Person-to-person Promotional Pieces: Business Cards And More Small Ephemera Printed At Hatch Show Print
The work that this great old print shop has produced over the century and a half (almost!) it has been in business has been a reflection of – or response to – the needs of its customers.
These days the shop is known for its colorful show and event posters. In the mid-twentieth century, the shop was certainly producing a lot (A LOT) of show advertising using eye-catching color, large hand-carved wood blocks and wood type, but customers also needed smaller printed pieces, including business cards, school lunch tickets, raffle tickets, labels, and identification and membership cards like those featured here.

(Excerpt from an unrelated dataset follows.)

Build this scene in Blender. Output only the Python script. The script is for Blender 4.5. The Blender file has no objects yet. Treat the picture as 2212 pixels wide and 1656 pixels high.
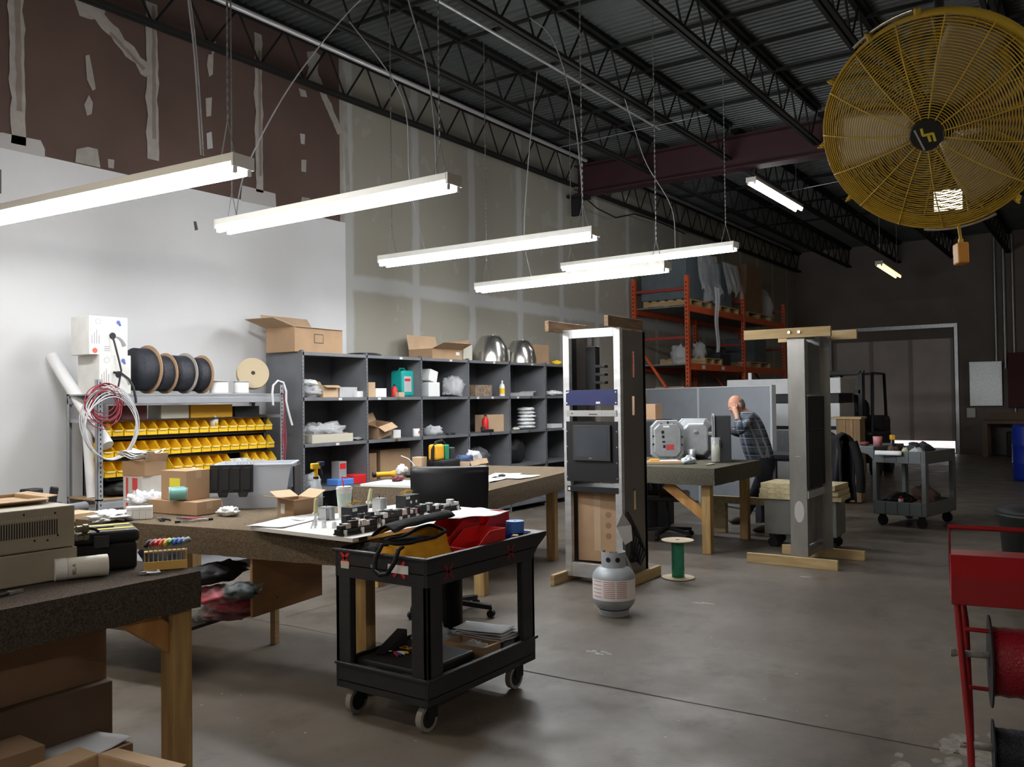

Looking at these pieces of the shop’s past and Nashville’s history, a few things stand out:
Much of the metal type used to set the words and numbers for this ephmera still exists in the shop – the Old English or blackletter typefaces used on the Naturopathy Registration Card in particular (or what may be recognized as “Gothic” today in lay terms) are annoyingly easy to come across when looking for something else among the type cabinets in the shop!
The Rainbow Dinner Club, in Printers Alley is now called Skulls Rainbow Room, and the address is slightly different.
Mrs. Hart set her business apart, with blue ink printed on pink labels for her consulting firm. The location of the business is now part of Vanderbilt University’s campus.
Only a couple of years younger than the print shop, McEwen Laundry Co., must have been a bustling business if it required five salesmen! The last year the company was in business hasn’t been determined, but it did celebrate fifty years in 1931, even getting their story covered in The Tennessean in October of that year.
Some of the metal type on these cards measures three or four points tall, which is 1/24th of an inch. It is a relief to not have to read, much less typeset, proof and print letters that small these days.
And, of course the shop created self-promotional pieces that were smaller than a poster! This was likely an ink blotter, from around 1885, when the shop was owned and operated by its founding brothers, Charles and Herbert Hatch.
Whether the first year, the fortieth, or the hundred and forty-sixth, we’re just so glad to be here doing just about the only thing we know how to do this well!